In the army and in the fleet soldiers and sailors were lashed like dogs to keep them under; and it was no uncommon thing for the victims to die from the effects of the brutal beating.

Considering all these things, the reader will understand why England made such determined war upon republican France. Against that country she launched armies and fleets, bribed kings and ministers, subsidized coalitions, straining every nerve year in and year out to put the Bourbons back on the throne, and to stay the advance of democracy. She temporarily succeeded. Her selfish King, nobles, and clericals held their grip, and postponed the day of reform. But the delay was dearly bought. The statesmanship of Pitt, Canning, Castlereagh, and Burke strewed Europe with dead men, and loaded nations with appalling debts. Upon land and sea, in almost every clime, men of almost every race were armed, enraged, and set to killing each other in order that the same few might continue to milk the cow.

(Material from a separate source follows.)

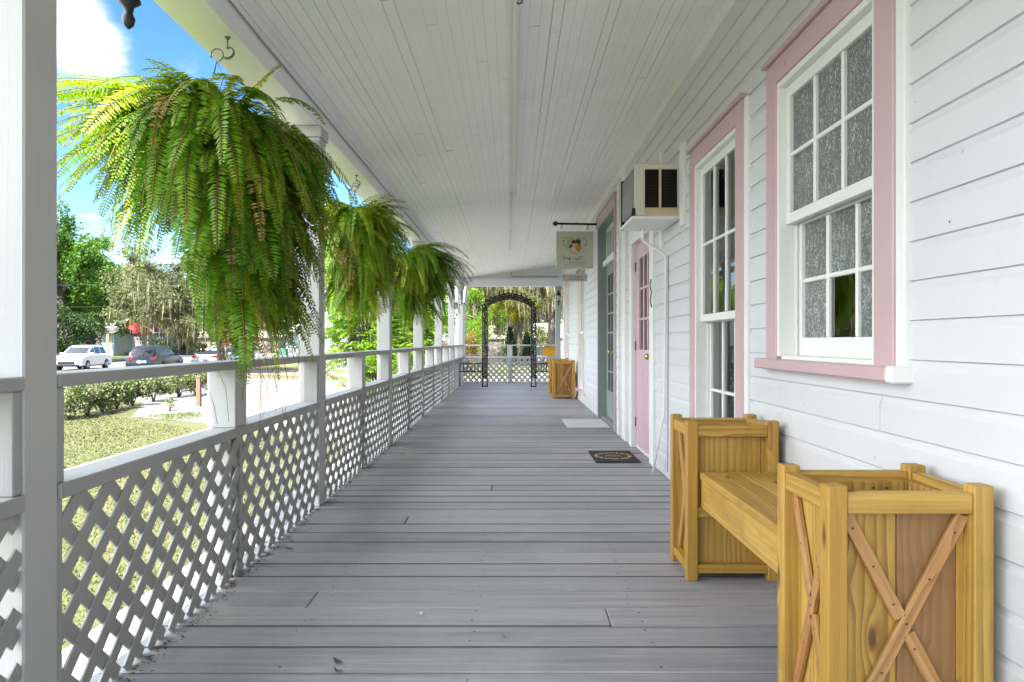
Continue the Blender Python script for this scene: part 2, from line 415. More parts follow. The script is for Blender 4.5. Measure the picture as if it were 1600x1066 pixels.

In forming an opinion about Napoleon, it must be remembered that when he first came upon the scene he found these conditions already in existence,—Europe in league against republican France. With the creation of those conditions he had had nothing to do. Not his was the beginning of the Revolution; not his the execution of Louis XVI.; not his the quarrel with England. If Great Britain and her allies afterward concentrated all their abuse, hatred, and hostility upon him, it was because he had become France; he had become, as Pitt himself said, “the child and champion of democracy”; he had become as Toryism throughout the world said, the “embodiment of the French Revolution.”

This is the great basic truth of Napoleon’s relations with Europe; and if we overlook it, we utterly fail to understand his career. In an evil hour for France, as well as for him, the allied kings succeeded in making the French forget her past. It was not till the Bourbons had returned to France, to Spain, to Italy; it was not till feudalism had returned to Germany with its privilege, its abuses, its stick for the soldier, its rack and wheel for the civilian; it was not till Metternich and his Holy Alliance had smashed with iron heel every struggle for popular rights on the Continent; it was not till Napoleon, dead at St. Helena, was remembered in vivid contrast to the soulless despots who succeeded him, that liberalism, not only in France, but throughout the world, realized how exceeding great had been the folly of the French when they allowed the kings to divorce the cause of Napoleon from that of the French people.